_The task_: Using the material that follows, identify and copy each line with the string "Blender".

_Extracted material_:
** start **

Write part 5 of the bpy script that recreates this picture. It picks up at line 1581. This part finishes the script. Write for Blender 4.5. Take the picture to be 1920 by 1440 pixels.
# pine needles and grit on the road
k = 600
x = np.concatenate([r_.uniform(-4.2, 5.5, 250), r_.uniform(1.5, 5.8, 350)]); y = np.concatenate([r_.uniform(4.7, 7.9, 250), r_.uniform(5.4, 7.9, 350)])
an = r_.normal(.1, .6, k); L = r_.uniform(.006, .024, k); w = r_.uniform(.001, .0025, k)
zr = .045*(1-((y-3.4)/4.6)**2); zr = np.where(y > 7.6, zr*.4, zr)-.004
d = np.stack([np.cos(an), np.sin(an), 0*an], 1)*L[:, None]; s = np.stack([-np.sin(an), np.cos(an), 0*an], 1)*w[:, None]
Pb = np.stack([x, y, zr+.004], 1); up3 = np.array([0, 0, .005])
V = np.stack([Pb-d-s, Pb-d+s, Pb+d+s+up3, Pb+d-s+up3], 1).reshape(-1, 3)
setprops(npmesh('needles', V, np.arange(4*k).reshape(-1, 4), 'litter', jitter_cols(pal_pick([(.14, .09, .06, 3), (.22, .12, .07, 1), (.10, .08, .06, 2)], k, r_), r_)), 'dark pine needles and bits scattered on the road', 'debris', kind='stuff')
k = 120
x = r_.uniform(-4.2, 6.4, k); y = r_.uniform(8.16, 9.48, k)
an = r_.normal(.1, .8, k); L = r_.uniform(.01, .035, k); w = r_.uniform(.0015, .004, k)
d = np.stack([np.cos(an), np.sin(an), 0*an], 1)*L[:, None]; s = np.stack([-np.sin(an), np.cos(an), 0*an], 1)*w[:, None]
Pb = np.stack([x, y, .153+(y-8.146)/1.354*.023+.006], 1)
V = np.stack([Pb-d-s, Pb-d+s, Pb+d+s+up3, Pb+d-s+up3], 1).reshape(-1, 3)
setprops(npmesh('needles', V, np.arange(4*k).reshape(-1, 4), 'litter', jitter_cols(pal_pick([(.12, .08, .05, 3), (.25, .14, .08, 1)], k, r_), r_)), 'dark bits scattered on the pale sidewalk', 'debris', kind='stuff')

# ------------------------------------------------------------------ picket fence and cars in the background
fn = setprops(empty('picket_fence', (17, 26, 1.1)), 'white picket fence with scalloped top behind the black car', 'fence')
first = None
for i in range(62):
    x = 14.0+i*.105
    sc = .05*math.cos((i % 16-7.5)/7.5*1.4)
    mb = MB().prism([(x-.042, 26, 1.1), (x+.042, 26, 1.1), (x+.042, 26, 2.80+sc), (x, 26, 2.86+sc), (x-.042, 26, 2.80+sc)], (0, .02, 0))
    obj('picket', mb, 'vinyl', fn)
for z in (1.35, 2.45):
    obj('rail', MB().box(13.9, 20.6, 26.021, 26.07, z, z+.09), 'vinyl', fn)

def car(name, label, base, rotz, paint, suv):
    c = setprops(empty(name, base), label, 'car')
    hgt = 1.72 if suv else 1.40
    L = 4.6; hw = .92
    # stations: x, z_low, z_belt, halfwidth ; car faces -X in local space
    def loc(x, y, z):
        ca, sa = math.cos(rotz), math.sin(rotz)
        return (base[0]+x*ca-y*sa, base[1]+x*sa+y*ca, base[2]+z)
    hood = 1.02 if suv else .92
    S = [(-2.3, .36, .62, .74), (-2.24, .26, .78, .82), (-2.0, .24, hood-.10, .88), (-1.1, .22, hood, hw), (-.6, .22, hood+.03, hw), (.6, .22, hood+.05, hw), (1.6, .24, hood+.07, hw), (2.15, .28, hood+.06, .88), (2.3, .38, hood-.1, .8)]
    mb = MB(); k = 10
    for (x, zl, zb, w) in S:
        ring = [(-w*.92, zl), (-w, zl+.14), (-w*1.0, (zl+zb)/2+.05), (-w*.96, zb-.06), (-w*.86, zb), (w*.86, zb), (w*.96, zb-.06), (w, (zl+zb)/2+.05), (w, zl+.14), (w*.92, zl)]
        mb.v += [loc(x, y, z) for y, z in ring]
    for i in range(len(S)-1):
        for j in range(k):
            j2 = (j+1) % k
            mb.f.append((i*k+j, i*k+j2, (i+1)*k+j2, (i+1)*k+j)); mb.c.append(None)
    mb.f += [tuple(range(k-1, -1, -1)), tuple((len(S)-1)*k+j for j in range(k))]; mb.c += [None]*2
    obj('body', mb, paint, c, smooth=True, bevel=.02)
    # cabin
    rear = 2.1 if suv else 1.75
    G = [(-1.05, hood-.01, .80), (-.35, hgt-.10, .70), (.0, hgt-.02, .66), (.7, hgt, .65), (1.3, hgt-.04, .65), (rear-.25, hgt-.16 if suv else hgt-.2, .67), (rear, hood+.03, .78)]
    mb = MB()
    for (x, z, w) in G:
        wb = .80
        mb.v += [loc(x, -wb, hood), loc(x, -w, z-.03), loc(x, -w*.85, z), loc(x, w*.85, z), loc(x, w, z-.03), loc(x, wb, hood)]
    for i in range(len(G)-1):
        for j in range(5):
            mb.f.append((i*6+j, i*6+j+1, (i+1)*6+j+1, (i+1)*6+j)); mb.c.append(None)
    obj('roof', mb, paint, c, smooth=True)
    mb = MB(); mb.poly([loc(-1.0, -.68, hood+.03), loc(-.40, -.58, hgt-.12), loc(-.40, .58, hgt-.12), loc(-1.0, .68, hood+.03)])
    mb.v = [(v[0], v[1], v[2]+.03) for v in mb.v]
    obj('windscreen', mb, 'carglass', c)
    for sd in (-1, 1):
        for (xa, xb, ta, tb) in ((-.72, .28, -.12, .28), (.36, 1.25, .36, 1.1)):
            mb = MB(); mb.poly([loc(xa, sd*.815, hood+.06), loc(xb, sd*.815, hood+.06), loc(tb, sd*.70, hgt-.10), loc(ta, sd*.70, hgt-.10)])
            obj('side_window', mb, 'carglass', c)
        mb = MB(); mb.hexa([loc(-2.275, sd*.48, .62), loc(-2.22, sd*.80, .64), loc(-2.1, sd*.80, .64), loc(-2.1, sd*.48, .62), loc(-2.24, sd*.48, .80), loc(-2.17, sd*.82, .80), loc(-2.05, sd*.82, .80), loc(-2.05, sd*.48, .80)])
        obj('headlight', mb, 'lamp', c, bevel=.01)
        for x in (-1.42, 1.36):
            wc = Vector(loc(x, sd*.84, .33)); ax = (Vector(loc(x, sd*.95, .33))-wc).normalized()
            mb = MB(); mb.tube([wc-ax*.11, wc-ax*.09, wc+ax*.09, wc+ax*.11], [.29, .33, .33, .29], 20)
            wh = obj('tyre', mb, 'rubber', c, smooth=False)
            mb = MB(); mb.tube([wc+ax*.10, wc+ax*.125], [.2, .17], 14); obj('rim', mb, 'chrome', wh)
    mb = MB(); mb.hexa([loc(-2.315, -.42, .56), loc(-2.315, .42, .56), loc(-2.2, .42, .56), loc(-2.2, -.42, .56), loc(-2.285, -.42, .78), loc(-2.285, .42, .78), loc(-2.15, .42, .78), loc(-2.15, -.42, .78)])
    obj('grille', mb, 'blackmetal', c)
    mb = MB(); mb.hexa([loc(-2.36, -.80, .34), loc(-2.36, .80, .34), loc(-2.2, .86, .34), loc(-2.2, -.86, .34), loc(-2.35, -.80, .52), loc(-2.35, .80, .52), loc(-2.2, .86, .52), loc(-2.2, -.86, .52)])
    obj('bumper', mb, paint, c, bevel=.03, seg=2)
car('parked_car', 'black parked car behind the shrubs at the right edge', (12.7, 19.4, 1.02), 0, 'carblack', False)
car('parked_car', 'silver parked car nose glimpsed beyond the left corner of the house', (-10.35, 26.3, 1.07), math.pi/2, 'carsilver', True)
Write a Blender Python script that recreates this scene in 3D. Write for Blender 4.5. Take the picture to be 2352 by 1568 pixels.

** end **

_The response_:
Write part 5 of the bpy script that recreates this picture. It picks up at line 1581. This part finishes the script. Write for Blender 4.5. Take the picture to be 1920 by 1440 pixels.
Write a Blender Python script that recreates this scene in 3D. Write for Blender 4.5. Take the picture to be 2352 by 1568 pixels.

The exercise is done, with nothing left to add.